A chegada - Créditos na foto
Atravessava a rotunda, e já se começava a ouvir o som da meta, estava feito. Foi ali que finalmente consegui ter a certeza que iria terminar, foi ali que realmente reflecti que tudo tinha corrido bem, e que agora era uma questão de minutos.
Uma última passagem pela rotunda da Anémona, e subir até ao queimódromo, era relativamente fácil, tirando a subida. Só mesmo aquelas últimas palmas que entoavam em nosso redor é que ajudava a não parar na subida. Chegávamos ao final, eu e o Fábio de sorriso rasgado.

Não havia melhor desfecho que este, uma prova de companheirismo e superação.

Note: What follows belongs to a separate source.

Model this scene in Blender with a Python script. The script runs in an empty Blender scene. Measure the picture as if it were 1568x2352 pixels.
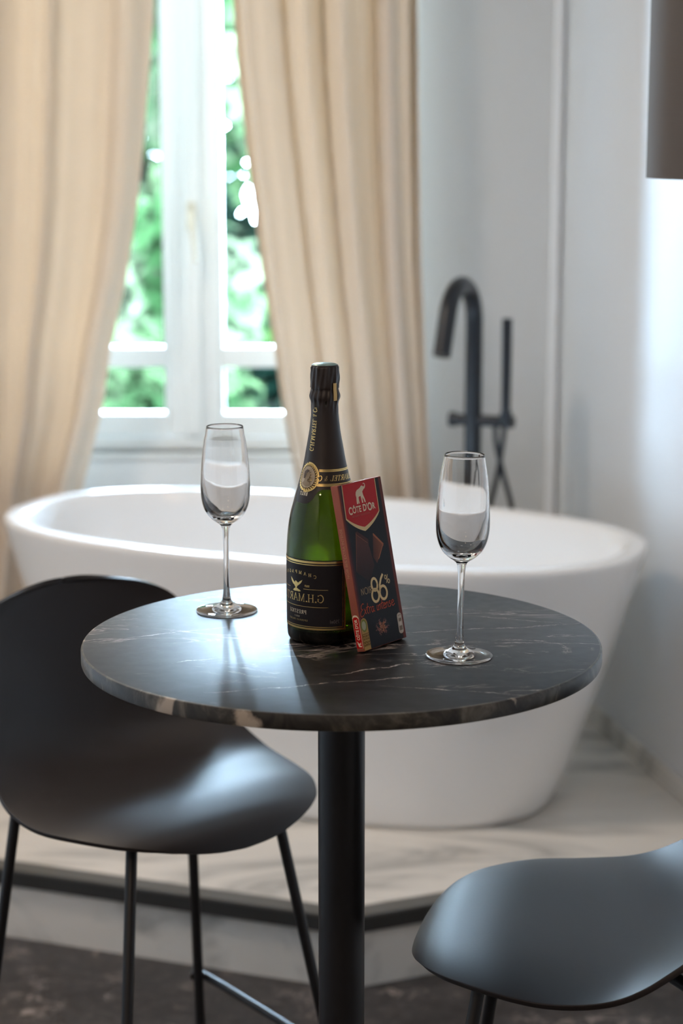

O que mais me atraiu para voltar aqui, foi as pessoas que apoiam, que fazem a festa por nós, e que transformam as dores em apenas pequenas pisaduras. Mesmo com o tempo feio que esteve, houve um grande apoio, talvez menos do que me recordo do ano anterior, mas dadas as circunstâncias é compreensível. De resto, vejo um maior empenho na organização para continuar a melhorar, com uma falha grave no final, e uma um pouco menos grave. A primeira, que não me afectou, foi do bengaleiro, com uma total desorganização colocando as pessoas à espera dos seus pertences algumas horas, ao frio e à chuva. As condições adversas, contribuíram para esta falha, felizmente houve reconhecimento por parte da organização do problema, que prometem rectificar já na próxima edição.
Outra falha, foi a entrega de uns sacos para protecção e frio da chuva antes do início da prova. No final da prova a deslocação para o carro por muitos atletas era feito a pé, podendo demorar vários minutos sendo percorridos totalmente à chuva e ao vento. Na minha opinião e dadas as circunstâncias, seria mais vantajoso terem entregue no final, de forma a proteger o atleta num momento mais frágil devido a todo o desgaste. No meu caso receei entrar em hipotermia enquanto voltava ao carro para poder trocar de roupa e conseguir aquecer.

Nem tudo foi mau, com três estreias na distância, com expressões do género – “Irei voltar.” – e o meu novo recorde na distância.
2019, Maratona do Porto, contem comigo.